Democrat Schiff Targets Trump’s Crypto Activity with COIN Act Proposal
Senator Adam Schiff has introduced a new legislative push aimed squarely at preventing US presidents and top officials from profiting off digital assets.
This move is widely seen as a direct response to Donald Trump’s growing footprint in the crypto industry.
Restrict Presidential Crypto Activity
Titled the Curbing Officials’ Income and Nondisclosure (COIN) Act, the bill seeks to ban current and recent top officeholders, including the president, vice president, cabinet members, and their immediate families, from issuing, sponsoring, or endorsing cryptocurrencies, stablecoins, NFTs, or memecoins during their term.
It also has a buffer of 180 days before and two years after leaving office.
The legislation would also require public disclosure of digital asset sales exceeding $1,000 and impose steep penalties, including prison time, for violators. In an official statement, Schiff said the bill was necessary to address “ethical, legal, and constitutional” concerns tied to Trump’s crypto dealings, particularly his involvement in World Liberty Financial (WLF), a crypto firm that launched the USD1 stablecoin and helped Trump earn over $57 million in 2024 alone.

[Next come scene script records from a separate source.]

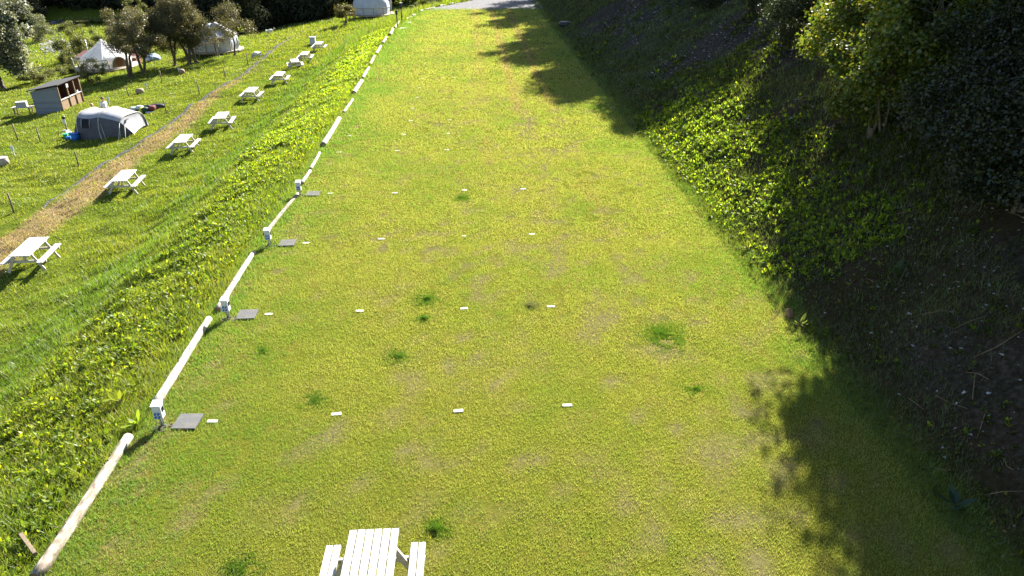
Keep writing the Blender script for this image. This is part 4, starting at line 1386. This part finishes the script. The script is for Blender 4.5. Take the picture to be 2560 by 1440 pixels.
for i, (x, y, s, lab) in enumerate(NEAR + FAR):
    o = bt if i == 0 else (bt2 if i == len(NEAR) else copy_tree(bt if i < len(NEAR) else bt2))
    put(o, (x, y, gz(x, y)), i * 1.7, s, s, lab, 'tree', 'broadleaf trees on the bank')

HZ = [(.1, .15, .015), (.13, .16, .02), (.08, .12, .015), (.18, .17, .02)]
hz = tree_mesh('hazel_bush', 3.8, 1.9, .3, 13000, .115, HZ, LEAF_HEX, n_clump=26, stems=4, trunk_r=.05, seed=44, tight=.34)
db = tree_mesh('bramble_bush', 2.8, 1.7, .1, 17000, .07, BK, LEAF_HEX, n_clump=24, stems=3, trunk_r=.05, seed=46, tight=.38)
HB = [((2190, 330), 1.0, 'hazel bush with sunlit yellow green leaves on the bank'), ((2130, 220), 1.05, 'hazel bush behind the brightest one, catching sun on its crown'), ((2290, 250), 1.1, 'tall hazel bush in deep shade with a few lit leaves')]
for i, (p, s, lab) in enumerate(HB):
    o = hz if i == 0 else copy_tree(hz)
    put(o, at(*p), i * 2.1, s, s, lab, 'bush', 'hazel bushes on the bank')
BB = [((2400, 420), 1.1, 'dark bramble bush under the trees below the tall hazel'), ((2530, 520), 1.1, 'dark bluish bush at the photo edge above the stony bank'), ((2480, 300), 1.2, 'dark bush high on the bank in the top corner'), ((2560, 380), 1.2, 'dark bush cut by the photo edge'),
      ((1985, 110), .9, 'brown green bush on the bank above the sunny grass'), ((2050, 60), 1.1, 'olive bush in the shade behind the hazels'), ((1760, 20), 1.0, 'dark bush at the top of the scree'), ((1900, 30), 1.1, 'dark bush between the scree and the olive bush'), ((2250, 60), 1.3, 'dark bush behind the hazels'), ((2400, 120), 1.4, 'large dark bush in the top corner of the bank')]
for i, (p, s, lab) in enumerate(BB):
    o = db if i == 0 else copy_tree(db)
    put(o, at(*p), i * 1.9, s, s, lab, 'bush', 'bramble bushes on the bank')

# ------------------------------------------------------------------ grass and weeds
rng = np.random.default_rng(99)


def scatter(x0, x1, y0, y1, dens):
    n = int((x1 - x0) * (y1 - y0) * dens)
    return rng.uniform(x0, x1, n), rng.uniform(y0, y1, n)


def lerpc(a, b, f):
    f = np.clip(f, 0, 1)[:, None]
    return np.array(a)[None] * (1 - f) + np.array(b)[None] * f


CLUMPS = [((1067, 748), .42, .3, 'clover'), ((990, 892), .3, .2, 'clover'), ((1662, 840), .62, .45, 'clover'), ((1735, 972), .25, .2, 'c'), ((1330, 762), .26, .18, 'pale'),
          ((1088, 1326), .24, .2, 'c'), ((600, 1425), .34, .2, 'c'), ((1155, 495), .32, .3, 'c'), ((1057, 797), .22, .14, 'c'), ((785, 1000), .3, .2, 'c'), ((657, 878), .16, .12, 'c')]

# lawn
parts = []
for (y0, y1, dens, hh, ww) in ((5, 13, 3700, .034, .0095), (13, 20, 2500, .036, .013), (20, 30, 1400, .04, .019), (30, 45, 700, .047, .03), (45, 65, 300, .056, .05), (65, 87, 170, .066, .07)):
    X, Y = scatter(-7.2, 9.0, y0, y1, dens)
    k = rng.uniform(0, 1, len(X)) < lawn_mask(X, Y)
    X, Y = X[k], Y[k]
    w = wear(X, Y)
    fine = fbm(X * 4, Y * 4, 71, 2)
    gran = vnoise(X * 9, Y * 9, 75)
    speck = sstep(.74, .9, vnoise(X * 3.2, Y * 2.4, 77)) * sstep(.4, .6, fbm(X * .5, Y * .5, 79, 2))
    k = (rng.uniform(0, 1, len(X)) > sstep(.56, .78, w) * .6 + speck * .75) & (rng.uniform(0, 1, len(X)) < .66 + .45 * gran)
    X, Y, w, fine = X[k], Y[k], w[k], fine[k]
    P = np.stack([X, Y, H(X, Y)], 1)
    ok, z = in_view(P)
    P, X, Y, w, fine = P[ok], X[ok], Y[ok], w[ok], fine[ok]
    n = len(P)
    edge = np.exp(-(X - XL(Y)) / .55) + .6 * np.exp(-(TOE - X) / .5)
    side = np.exp(-(X - XL(Y)) / 2.4) + .7 * np.exp(-(TOE - X) / 1.8)
    lush = np.clip(fbm(X * .6, Y * .4, 73, 3) * 1.7 - .75 + edge * .5 + side * .9, 0, 1)
    lane = np.exp(-((X - 4.3) / .3) ** 2) + np.exp(-((X - 2.4) / .3) ** 2) + .6 * np.exp(-((X - .6) / .35) ** 2)
    h = hh * rng.uniform(.6, 1.5, n) * (1 + 1.6 * np.clip(edge, 0, 1))
    c_ = lerpc((.295, .325, .07), (.14, .255, .034), lush * .9 + (fine - .5) * .6)
    st = (rng.uniform(0, 1, n) < (.05 + .22 * sstep(.48, .68, w) + .75 * lane * sstep(.25, .6, fbm(X * .3, Y * .1, 78, 2)) * sstep(18, 28, Y)))
    c_[st] = np.array((.33, .27, .11)); c_ *= rng.uniform(.78, 1.22, (n, 1))
    parts.append((blade_verts(P, h, ww * rng.uniform(.7, 1.4, n), .9), c_))
o = poly_mesh('lawn_grass', np.concatenate([a for a, _ in parts]), 3, np.concatenate([b for _, b in parts]), M['grass'])
tag(o, kind='stuff')

# darker clumps in the lawn, each a plant of its own
CL_LAB = ['round dark green clover patch above the second row of markers', 'dark green clump right of the near row, beside worn soil', 'largest dark green patch, out towards the bank', 'dark clump below the largest green patch',
          'pale leaved weed next to the outermost marker of the second row', 'dark green tuft just above the picnic table', 'dark green tuft at the bottom edge beside the picnic table', 'dark green patch in the fourth row of markers',
          'small dark clump below the round clover patch', 'faint green clump above the second marker of the first row', 'small dark tuft between the ring mats on the open lawn']
for ((p, rx, ry, kd), lab) in zip(CLUMPS, CL_LAB):
    lab = lab.replace(' right of the near row', ' above the first row')
    q = at(*p); n = int(4200 * rx * ry / .12) + 1100
    a = rng.uniform(0, 2 * math.pi, n); r = np.abs(rng.normal(size=n)) * .8 * (1 + .3 * np.sin(3 * a + rx * 9))
    P = np.stack([rx * r * np.cos(a), ry * 1.4 * r * np.sin(a), np.zeros(n)], 1)
    k = fbm(P[:, 0] * 5 + q.x, P[:, 1] * 5 + q.y, 133, 2) > .3
    P, a, r = P[k], a[k], r[k]; n = len(P)
    P[:, 2] = H(P[:, 0] + q.x, P[:, 1] + q.y) - q.z
    hgt = .05 * (.3 + 1.3 * fbm(P[:, 0] * 7 + q.x, P[:, 1] * 7, 131, 2)) * np.clip(1.15 - r * .5, .35, 2) * rng.uniform(.5, 1.5, n)
    col = lerpc((.06, .135, .01), (.09, .175, .012), rng.uniform(0, 1, n)) if kd != 'pale' else lerpc((.12, .14, .05), (.18, .19, .08), rng.uniform(0, 1, n))
    o = poly_mesh('grass_clump', blade_verts(P, hgt, .013 * rng.uniform(.7, 1.5, n), .9), 3, col, M['grass'], loc=q)
    tag(o, lab, 'plant', 'darker clumps in the lawn')

# slope and camping field
parts = []
bands = ((4, 14, 620, .085, .016), (14, 22, 420, .09, .02), (22, 32, 260, .1, .026), (32, 46, 140, .11, .036), (46, 64, 75, .12, .05), (64, 90, 42, .14, .07), (90, 142, 20, .2, .11))
for (y0, y1, dens, hh, ww) in bands:
    X, Y = scatter(-75 if y0 > 40 else -45, 9 if y1 > 80 else -6.5, y0, y1, dens)
    t = XL(Y) - X
    k = t > -.15
    X, Y, t = X[k], Y[k], t[k]
    P = np.stack([X, Y, H(X, Y)], 1)
    ok, z = in_view(P); P, X, Y, t = P[ok], X[ok], Y[ok], t[ok]
    dp = np.abs(X - path_x(Y)); k = (dp > .17) | (Y > 92) | (Y < 29) | (rng.uniform(0, 1, len(X)) < .1)
    P, X, Y, t = P[k], X[k], Y[k], t[k]
    n = len(P)
    s = straw_mask(X, Y)
    lf = fbm(X * .5, Y * .5, 81, 3); mid = fbm(X * 2.2, Y * 2.2, 83, 3)
    tall = 1 + .55 * np.exp(-((t - .5) / .7) ** 2) + 3.6 * sstep(66, 80, Y) * np.exp(-((t - 5) / 5) ** 2) + .8 * sstep(.5, .75, mid) + .8 * sstep(92, 110, Y)
    tall = np.where(t > 9, np.minimum(tall, 1.2 + .8 * sstep(95, 110, Y)) * .75, tall)
    h = hh * rng.uniform(.6, 1.5, n) * tall * (1 + .6 * s)
    c_ = lerpc((.115, .2, .012), (.21, .245, .018), lf * 1.5 - .2 + (mid - .5) * .6 + .15 * (t > 10) - .75 * np.exp(-((t - 6.2 + (lf - .5) * 2.5) / 1.3) ** 2))  # last term paints the steep slope's shade into the blade colour
    dry = rng.uniform(0, 1, n) < np.clip(s * (.5 + .7 * mid) + .05, 0, .92)
    c_[dry] = lerpc((.27, .2, .105), (.21, .17, .075), rng.uniform(0, 1, dry.sum()))
    c_ *= rng.uniform(.65, 1.3, (n, 1))
    parts.append((blade_verts(P, h, ww * rng.uniform(.7, 1.4, n), .9), c_))
o = poly_mesh('field_grass', np.concatenate([a for a, _ in parts]), 3, np.concatenate([b for _, b in parts]), M['grass'])
tag(o, kind='stuff')

# grass on the shaded bank
parts = []
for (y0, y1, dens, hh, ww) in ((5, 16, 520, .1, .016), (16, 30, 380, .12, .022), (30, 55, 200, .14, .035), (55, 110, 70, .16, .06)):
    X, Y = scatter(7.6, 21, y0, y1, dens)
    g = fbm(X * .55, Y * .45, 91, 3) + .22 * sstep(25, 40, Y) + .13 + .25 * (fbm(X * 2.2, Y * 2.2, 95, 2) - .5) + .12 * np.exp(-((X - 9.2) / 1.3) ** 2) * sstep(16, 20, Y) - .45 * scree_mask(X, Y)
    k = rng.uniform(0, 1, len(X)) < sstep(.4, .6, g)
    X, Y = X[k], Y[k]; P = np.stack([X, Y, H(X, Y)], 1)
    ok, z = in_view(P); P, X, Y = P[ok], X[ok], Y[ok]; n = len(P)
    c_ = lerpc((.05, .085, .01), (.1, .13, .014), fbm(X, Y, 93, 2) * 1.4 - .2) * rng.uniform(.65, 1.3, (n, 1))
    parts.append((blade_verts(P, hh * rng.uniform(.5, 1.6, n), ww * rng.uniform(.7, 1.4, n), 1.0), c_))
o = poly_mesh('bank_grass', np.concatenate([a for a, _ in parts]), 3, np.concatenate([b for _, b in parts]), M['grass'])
tag(o, kind='stuff')


# broad leaved weeds
def weeds(name, X, Y, size, nl, cols, upr=.55, dull=None):
    n = len(X)
    dull = np.ones(n) if dull is None else dull
    P0 = np.stack([X, Y, H(X, Y)], 1)
    ok, z = in_view(P0); P0 = P0[ok]; size = size[ok]; dull = dull[ok]; n = len(P0)
    idx = np.repeat(np.arange(n), nl); m_ = len(idx)
    a = rng.uniform(0, 2 * math.pi, m_); el = rng.uniform(.15, 1.25, m_)
    L = size[idx] * rng.uniform(.6, 1.3, m_)
    ax = np.stack([np.cos(a) * np.cos(el), np.sin(a) * np.cos(el), np.sin(el)], 1)
    nr = np.stack([-np.cos(a) * np.sin(el), -np.sin(a) * np.sin(el), np.cos(el)], 1) + rng.normal(size=(m_, 3)) * .3
    stem = rng.uniform(0, .8, m_) * size[idx]
    P = P0[idx] + ax * (L * .5)[:, None]; P[:, 2] += stem * upr
    P[:, :2] += rng.normal(size=(m_, 2)) * (size[idx] * .25)[:, None]
    cols = np.array(cols)
    c_ = cols[rng.integers(0, len(cols), m_)] * rng.uniform(.65, 1.3, (m_, 1)) * (rng.uniform(.75, 1.2, n) * dull)[idx][:, None]
    shape = np.array([(0, -.5), (.16, -.25), (.2, .1), (0, .5), (-.2, .1), (-.16, -.25)])
    o = poly_mesh(name, leaf_verts(P, nr, L, shape, ax), 6, c_, M['weed'])
    tag(o, kind='stuff')


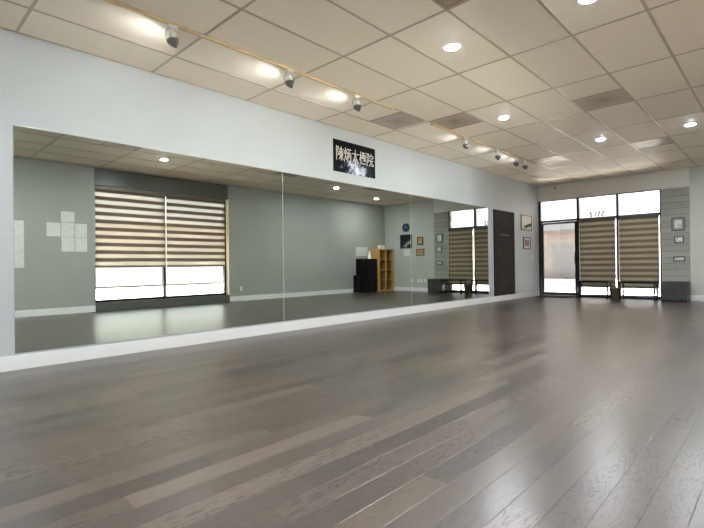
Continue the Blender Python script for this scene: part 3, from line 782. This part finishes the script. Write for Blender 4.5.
# white figurine, white box, small vase
bm = newbm()
lathe(bm, [(0.0, 0), (0.062, 0.0), (0.066, 0.012), (0.058, 0.02), (0.060, 0.06), (0.052, 0.11), (0.036, 0.145), (0.046, 0.165), (0.042, 0.185), (0.020, 0.20), (0.026, 0.22), (0.028, 0.245), (0.018, 0.268), (0.0, 0.275)], 24, cap=False)
tag(obj('figurine', bm, mat('white porcelain', (238, 236, 228), 0.3), None, (0.31, 11.83, CZ+0.0003)), 'white seated figurine standing on top of the black cabinet', 'figurine')
t = thing('storage_box', 'small white box standing on top of the cube shelf', 'box', (0.22, 12.36, SZ+0.0003))
bm = newbm(); box(bm, 0, 0.16, 0, 0.20, 0, 0.115, 0.004); obj('body', bm, M['white_plastic'], t)
bm = newbm(); box(bm, -0.004, 0.164, -0.004, 0.204, 0.1155, 0.14, 0.004); obj('lid', bm, M['white_plastic'], t)
bm = newbm(); lathe(bm, [(0.0, 0), (0.03, 0.0), (0.036, 0.03), (0.032, 0.06), (0.014, 0.085), (0.018, 0.10), (0.0, 0.10)], 20, cap=False)
tag(obj('vase', bm, mat('pale yellow glaze', (222, 206, 140), 0.35), None, (0.16, 12.24, SZ+0.0003)), 'tiny pale yellow vase beside the white box on the cube shelf', 'vase')

# ------------------------------------------------------------------ outdoors
def conc():
    m = mat('sunlit concrete', (206, 202, 194), 0.85); t = NT(m)
    n = t.noise(t.obj(), 0.7, 5); t.l(t.mix(t.mapr(n, 0.3, 0.7, 0, 1), tuple(lin((224, 222, 216))), tuple(lin((234, 232, 226)))), t.b.inputs['Base Color']); return m
def asphalt():
    m = mat('grey asphalt', (96, 96, 96), 0.9); t = NT(m)
    n = t.noise(t.obj(), 0.9, 6); t.l(t.mix(t.mapr(n, 0.3, 0.7, 0, 1), tuple(lin((42, 42, 42))), tuple(lin((56, 55, 54)))), t.b.inputs['Base Color']); return m
bm = newbm(); box(bm, -45, 50, -40, 60, -0.8, -0.26); struct('ground', bm, asphalt())
bm = newbm(); box(bm, XR+WT+0.02, XR+WT+4.0, -20, YF+WT+4.0, -0.4, -0.12, 0.01); box(bm, -25, XR+WT+0.02, YF+WT+0.01, YF+WT+4.0, -0.4, -0.12, 0.01)
tag(obj('sidewalk', bm, conc()), 'pale concrete sidewalk wrapping round the outside of the shopfront', 'sidewalk')
t = thing('shade_canopy', 'added unseen canopy over the sidewalk before the shopfront', 'shade_canopy', (-9.0, YF+WT+0.02, 3.12))  # unseen slab added to shade the ground and dim the far end
bm = newbm(); box(bm, 0, 10.0, 0, 3.0, 0, 0.25, 0.01); obj('slab', bm, mat('canopy paint', (200, 196, 188), 0.7), t)
for px in (0.3, 9.6):
    bm = newbm(); box(bm, px, px+0.25, 2.6, 2.85, -3.237, 0, 0.01); obj('post', bm, mat('canopy post paint', (180, 176, 168), 0.7), t)
t = thing('outside_sun_shield', 'added unseen awning over the outside of the side window', 'sun_shield', (XR+WT+0.02, 2.6, 3.12))  # unseen slab added to keep direct sun off the blinds and floor
bm = newbm(); box(bm, 0, 0.85, 0, 4.6, 0, 0.10, 0.01); obj('panel', bm, M['dark_alu'], t)
for py in (0.2, 4.35):
    bm = newbm(); tube(bm, [(0.0, py, 0.75), (0.78, py, 0.10)], 0.02, 8); obj('stay_rod', bm, M['dark_alu'], t)
def building(name, label, x0, x1, y0, y1, h, wc, bands, face):
    t = thing(name, label, 'building', (x0, y0, -0.255))
    w, dd = x1-x0, y1-y0
    bm = newbm(); box(bm, 0, w, 0, dd, 0, h); obj('wall', bm, paint('far building paint', wc), t)
    bm = newbm(); box(bm, -0.3, w+0.3, -0.3, dd+0.3, h, h+0.35); obj('roof', bm, mat('roof edge', (190, 176, 164), 0.7), t)
    gm = mat('shop glass', (196, 198, 198), 0.3)
    L = dd if face == 'x' else w
    k = int(L//4)
    for i in range(k):
        p = 1.0+i*4
        bm = newbm()
        if face == 'x': box(bm, -0.06, 0.01, p, p+2.4, 0.3, 2.6)
        else: box(bm, p, p+2.4, -0.06, 0.01, 0.3, 2.6)
        obj('window', bm, gm, t)
    bm = newbm()
    if face == 'x': box(bm, -0.12, 0.01, 0, dd, 3.0, 3.5)
    else: box(bm, 0, w, -0.12, 0.01, 3.0, 3.5)
    obj('sign_band', bm, mat('band', (214, 196, 190), 0.7), t)
    return t
building('building', 'pale shop building across the lot, seen through the entrance door', -30, 12, 36, 44, 3.3, (224, 216, 206), 1, 'y')
building('building', 'pale building outside the mirrored side window', 22, 30, -14, 24, 4.0, (226, 222, 214), 1, 'x')

# ------------------------------------------------------------------ light: sky through the windows
w = bpy.data.worlds.new('World'); sc.world = w; w.use_nodes = True
bg = w.node_tree.nodes['Background']; bg.inputs[0].default_value = (0.90, 0.95, 1.0, 1); bg.inputs[1].default_value = 1.35
sl = bpy.data.lights.new('sun', 'SUN'); sl.energy = 150.0; sl.angle = math.radians(1.5); sl.color = (1.0, 0.97, 0.92)
so = bpy.data.objects.new('sun', sl); COL.objects.link(so); so.location = (8, 4, 12); so.rotation_euler = Vector((-0.5, -0.10, -0.86)).to_track_quat('-Z', 'Y').to_euler()
def portal(loc, rot, sx, sy):
    ld = bpy.data.lights.new('window_portal', 'AREA'); ld.shape = 'RECTANGLE'; ld.size = sx; ld.size_y = sy
    ld.cycles.is_portal = True
    o = bpy.data.objects.new('window_portal', ld); COL.objects.link(o); o.location = loc; o.rotation_euler = rot
portal(((XL+FX1)/2, YF+0.30, 1.31), (-PI/2, 0, 0), 2.9, 2.62)
portal((XR+0.32, 4.9, 1.43), (0, PI/2, 0), 2.5, 3.2)

# ------------------------------------------------------------------ camera (solved from the photograph's lines)
f_px = 459.23183
r = Vector((0.72577887, 0.68780758, -0.01287502)); u = Vector((0.01212577, 0.00592204, 0.99990894)); fw = Vector((-0.6878212, 0.7258689, 0.0040421))
cd = bpy.data.cameras.new('camera'); cd.sensor_fit = 'HORIZONTAL'; cd.sensor_width = 36.0; cd.lens = f_px/704*36.0
cd.clip_start = 0.02; cd.clip_end = 300
cam = bpy.data.objects.new('camera', cd); COL.objects.link(cam)
mw = Matrix((( r.x, u.x, -fw.x, 0), (r.y, u.y, -fw.y, 0), (r.z, u.z, -fw.z, 0.89588), (0, 0, 0, 1)))
cam.matrix_world = mw
sc.camera = cam

# ------------------------------------------------------------------ render look
sc.view_settings.view_transform = 'Standard'; sc.view_settings.look = 'None'
sc.view_settings.gamma = 1.0; sc.view_settings.exposure = 1.98; sc.view_settings.use_curve_mapping = False
cy = sc.cycles
cy.use_denoising = True
cy.max_bounces = 10; cy.diffuse_bounces = 6; cy.glossy_bounces = 6; cy.transparent_max_bounces = 12
cy.sample_clamp_indirect = 6.0
cy.caustics_reflective = True
cy.blur_glossy = 0.5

The bill has garnered support from nine other Senate Democrats, several of whom had previously backed the GENIUS Act. That earlier vote has sparked criticism of apparent inconsistency among some Democrats, including Schiff himself, who has now argued for tighter oversight.
While lending support to the bill, Senator Ben Ray Luján said,
“President Trump is using the highest office in the land to profit off a personal meme coin – it’s beneath the presidency, and it’s blatant corruption. This kind of self-dealing is a serious conflict of interest and a violation of public trust. That’s why my colleagues and I are introducing the COIN Act to ensure that the President and their immediate family can’t exploit public office to cash in on digital assets.”
Democrats Target Trump’s Crypto Profits From WLF
WLF has reportedly seen massive inflows and even attracted international interest, with a $2 billion transaction involving USD1 announced by an Abu Dhabi-based firm. Meanwhile, the Trump family appears to have scaled down its stake in WLF from 75% to 40%. This move, critics say, may point to an effort to mitigate scrutiny without relinquishing profit.
While Schiff’s COIN Act joins a series of recent Democratic proposals, such as the Modern Emoluments and Malfeasance Enforcement (MEME) Act, all face an uphill battle in a Republican-controlled Congress. Even if the bills were to clear both chambers, the likelihood of a presidential veto looms large.